My experience as a complete outsider on Small Wars Journal has been interesting. The related blogs seem to become airless after a time, a small group essentially arguing the same few points back and forth, over and over. Perhaps inevitable. I find I like regional atudy because anything is game that is related to the region.

Ok, that came out more negative than I intended. Inevitable, I suppose to feel trapped by a subject from time to time.

Okay, last comment. If all you read ate books about strategy but are ignorant of the regional environment or rely on regional analysts that are weak, you will have problems. This has been a huge problem in our Afghan campaign. I doubt a strategist in the system would rely on the same old DC South Asia analysts or read them in the same way. In fact, that is what has happened. A new cadre has come up as the lack of the previous cadre has become evident, although it may have more to do with the policy world and the small number of connected analysts.

"The very idea of reading lists will always tend toward blankspots."

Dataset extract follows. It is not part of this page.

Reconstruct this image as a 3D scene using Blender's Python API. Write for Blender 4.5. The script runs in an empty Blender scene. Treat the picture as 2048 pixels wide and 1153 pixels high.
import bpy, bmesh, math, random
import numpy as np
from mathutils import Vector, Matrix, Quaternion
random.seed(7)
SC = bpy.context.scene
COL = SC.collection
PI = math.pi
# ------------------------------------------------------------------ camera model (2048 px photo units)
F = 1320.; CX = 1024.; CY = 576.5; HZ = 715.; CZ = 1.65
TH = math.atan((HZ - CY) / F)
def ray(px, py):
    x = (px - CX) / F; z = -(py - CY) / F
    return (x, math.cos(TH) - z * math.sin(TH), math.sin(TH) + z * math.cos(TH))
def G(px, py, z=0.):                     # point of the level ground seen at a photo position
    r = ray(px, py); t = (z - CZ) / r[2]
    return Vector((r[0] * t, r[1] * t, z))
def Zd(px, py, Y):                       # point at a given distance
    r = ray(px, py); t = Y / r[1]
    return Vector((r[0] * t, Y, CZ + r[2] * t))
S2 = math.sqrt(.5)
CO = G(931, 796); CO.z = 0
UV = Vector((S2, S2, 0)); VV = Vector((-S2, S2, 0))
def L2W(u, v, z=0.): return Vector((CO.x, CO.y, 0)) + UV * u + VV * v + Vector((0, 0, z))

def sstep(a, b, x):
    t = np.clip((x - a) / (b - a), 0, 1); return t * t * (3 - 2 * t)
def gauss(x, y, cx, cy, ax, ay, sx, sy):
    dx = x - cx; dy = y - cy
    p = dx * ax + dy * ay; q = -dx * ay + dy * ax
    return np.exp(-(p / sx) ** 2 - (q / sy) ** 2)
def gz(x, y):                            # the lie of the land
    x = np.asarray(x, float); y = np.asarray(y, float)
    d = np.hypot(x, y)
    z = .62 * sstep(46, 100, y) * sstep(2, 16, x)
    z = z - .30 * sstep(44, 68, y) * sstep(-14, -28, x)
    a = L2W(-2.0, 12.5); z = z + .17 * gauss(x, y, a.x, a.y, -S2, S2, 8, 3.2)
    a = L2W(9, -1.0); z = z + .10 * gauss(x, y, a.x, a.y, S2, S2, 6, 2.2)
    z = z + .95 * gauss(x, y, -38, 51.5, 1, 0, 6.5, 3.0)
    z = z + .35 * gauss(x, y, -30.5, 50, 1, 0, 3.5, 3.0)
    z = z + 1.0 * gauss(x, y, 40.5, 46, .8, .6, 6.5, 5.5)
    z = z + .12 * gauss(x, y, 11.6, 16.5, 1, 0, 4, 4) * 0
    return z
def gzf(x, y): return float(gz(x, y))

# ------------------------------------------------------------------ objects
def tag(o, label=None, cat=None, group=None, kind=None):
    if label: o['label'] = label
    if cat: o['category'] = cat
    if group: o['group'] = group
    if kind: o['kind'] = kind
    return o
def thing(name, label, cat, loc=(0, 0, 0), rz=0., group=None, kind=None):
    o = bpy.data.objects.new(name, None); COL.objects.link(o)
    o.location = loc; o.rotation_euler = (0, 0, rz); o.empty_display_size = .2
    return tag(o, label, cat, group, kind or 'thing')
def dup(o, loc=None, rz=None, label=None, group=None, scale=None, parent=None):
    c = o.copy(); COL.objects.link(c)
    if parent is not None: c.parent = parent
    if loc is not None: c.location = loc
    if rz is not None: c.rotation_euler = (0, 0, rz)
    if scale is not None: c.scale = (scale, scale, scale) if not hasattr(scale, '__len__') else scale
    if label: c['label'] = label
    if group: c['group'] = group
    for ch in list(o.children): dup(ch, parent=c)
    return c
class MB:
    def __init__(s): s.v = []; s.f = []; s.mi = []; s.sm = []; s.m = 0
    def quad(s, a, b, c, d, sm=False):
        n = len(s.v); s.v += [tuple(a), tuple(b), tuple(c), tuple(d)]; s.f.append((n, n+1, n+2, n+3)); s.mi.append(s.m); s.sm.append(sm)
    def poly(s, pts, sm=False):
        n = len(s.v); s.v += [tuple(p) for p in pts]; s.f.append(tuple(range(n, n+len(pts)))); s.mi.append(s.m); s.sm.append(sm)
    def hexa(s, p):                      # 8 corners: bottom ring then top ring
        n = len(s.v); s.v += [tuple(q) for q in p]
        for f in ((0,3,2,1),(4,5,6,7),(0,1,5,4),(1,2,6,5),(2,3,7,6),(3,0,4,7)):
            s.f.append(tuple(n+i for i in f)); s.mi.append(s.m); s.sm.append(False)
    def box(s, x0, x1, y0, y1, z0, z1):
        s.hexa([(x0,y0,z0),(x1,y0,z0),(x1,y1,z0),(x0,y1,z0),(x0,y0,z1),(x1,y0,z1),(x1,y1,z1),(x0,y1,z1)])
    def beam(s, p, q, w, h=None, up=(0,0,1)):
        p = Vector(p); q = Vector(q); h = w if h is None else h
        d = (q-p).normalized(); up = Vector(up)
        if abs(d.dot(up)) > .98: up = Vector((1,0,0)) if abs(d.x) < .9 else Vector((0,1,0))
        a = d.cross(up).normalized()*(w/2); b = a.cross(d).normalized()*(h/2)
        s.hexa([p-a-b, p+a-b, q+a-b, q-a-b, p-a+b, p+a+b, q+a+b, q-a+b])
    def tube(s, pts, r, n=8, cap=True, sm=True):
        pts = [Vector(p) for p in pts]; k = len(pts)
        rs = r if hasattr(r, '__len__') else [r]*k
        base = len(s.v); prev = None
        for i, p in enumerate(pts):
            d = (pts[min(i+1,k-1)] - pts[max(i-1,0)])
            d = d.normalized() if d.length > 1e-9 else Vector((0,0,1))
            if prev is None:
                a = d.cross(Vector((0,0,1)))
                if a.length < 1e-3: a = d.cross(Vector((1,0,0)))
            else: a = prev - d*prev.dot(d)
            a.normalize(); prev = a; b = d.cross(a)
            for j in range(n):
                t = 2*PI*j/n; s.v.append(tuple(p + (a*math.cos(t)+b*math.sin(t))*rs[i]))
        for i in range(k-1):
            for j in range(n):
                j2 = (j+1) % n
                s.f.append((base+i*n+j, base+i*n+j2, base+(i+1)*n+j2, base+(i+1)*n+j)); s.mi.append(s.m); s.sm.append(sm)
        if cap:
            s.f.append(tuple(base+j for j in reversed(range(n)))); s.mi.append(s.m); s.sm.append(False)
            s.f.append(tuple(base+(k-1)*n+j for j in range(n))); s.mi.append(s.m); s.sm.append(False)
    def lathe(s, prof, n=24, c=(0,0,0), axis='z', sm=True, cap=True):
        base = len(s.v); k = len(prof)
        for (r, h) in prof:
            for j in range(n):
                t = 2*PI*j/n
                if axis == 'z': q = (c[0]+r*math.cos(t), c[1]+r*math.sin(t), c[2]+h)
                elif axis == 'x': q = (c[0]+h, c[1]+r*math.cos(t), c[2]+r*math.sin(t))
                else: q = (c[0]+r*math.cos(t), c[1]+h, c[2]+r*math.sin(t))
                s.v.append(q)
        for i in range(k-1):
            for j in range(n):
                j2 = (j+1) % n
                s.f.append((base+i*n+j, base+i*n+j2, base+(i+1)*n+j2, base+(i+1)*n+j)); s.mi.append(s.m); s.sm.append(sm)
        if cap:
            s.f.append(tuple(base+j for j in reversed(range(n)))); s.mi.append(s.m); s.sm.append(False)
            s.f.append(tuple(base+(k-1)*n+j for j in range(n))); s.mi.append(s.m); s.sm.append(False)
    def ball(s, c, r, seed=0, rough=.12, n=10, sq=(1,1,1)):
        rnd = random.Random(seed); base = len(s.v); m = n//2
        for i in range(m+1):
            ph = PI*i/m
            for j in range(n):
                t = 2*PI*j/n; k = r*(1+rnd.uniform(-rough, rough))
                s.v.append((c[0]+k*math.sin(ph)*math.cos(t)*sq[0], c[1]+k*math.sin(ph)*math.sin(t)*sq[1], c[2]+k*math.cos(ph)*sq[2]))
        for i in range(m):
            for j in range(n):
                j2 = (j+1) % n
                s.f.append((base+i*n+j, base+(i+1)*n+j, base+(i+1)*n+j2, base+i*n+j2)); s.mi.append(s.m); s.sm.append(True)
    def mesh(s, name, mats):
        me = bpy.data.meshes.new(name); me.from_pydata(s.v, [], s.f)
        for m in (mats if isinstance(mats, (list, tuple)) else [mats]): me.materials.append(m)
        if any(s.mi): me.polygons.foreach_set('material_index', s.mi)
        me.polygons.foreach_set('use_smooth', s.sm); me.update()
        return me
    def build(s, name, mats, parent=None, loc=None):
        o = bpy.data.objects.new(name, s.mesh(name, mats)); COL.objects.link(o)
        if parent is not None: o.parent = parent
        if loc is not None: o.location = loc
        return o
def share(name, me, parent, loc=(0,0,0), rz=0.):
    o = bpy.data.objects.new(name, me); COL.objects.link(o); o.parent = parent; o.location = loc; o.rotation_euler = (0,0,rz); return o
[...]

This is a good point Madhu. I think the counter argument is that a group of people, in order to communicate effectively, need a common set of references and case studies that everyone understands and is familiar with. Strategic theory is after all little more than a series of abstractions–if everbody doesn't understand what 'center of gravity' or 'ooda loop' means when you say it, there is no point saying it, is there?

Your recommendations are all good books, but I guess I was thinking of something a little more concrete in a tactical/strategic sense rather than very good sociological trending historical works.

For example, Karl-Heinz Frieser "The Blitzkrieg Legend" does at least get into how there were stacking problems in how the Germans went about their deployment in 1940, and any army that uses turbine driven tanks might want to read up on the French refueling issues. But it is a very rare type of book.

One fiction book that might be an interesting one would be Ralph Peter's "Red Army". Not a perfect novel, but an interesting example of some of the advantages of a well executed version of the Soviet System. To be honest, I think he goes a little easy on the allies – the Soviet NBC advantage I think is somewhat discounted.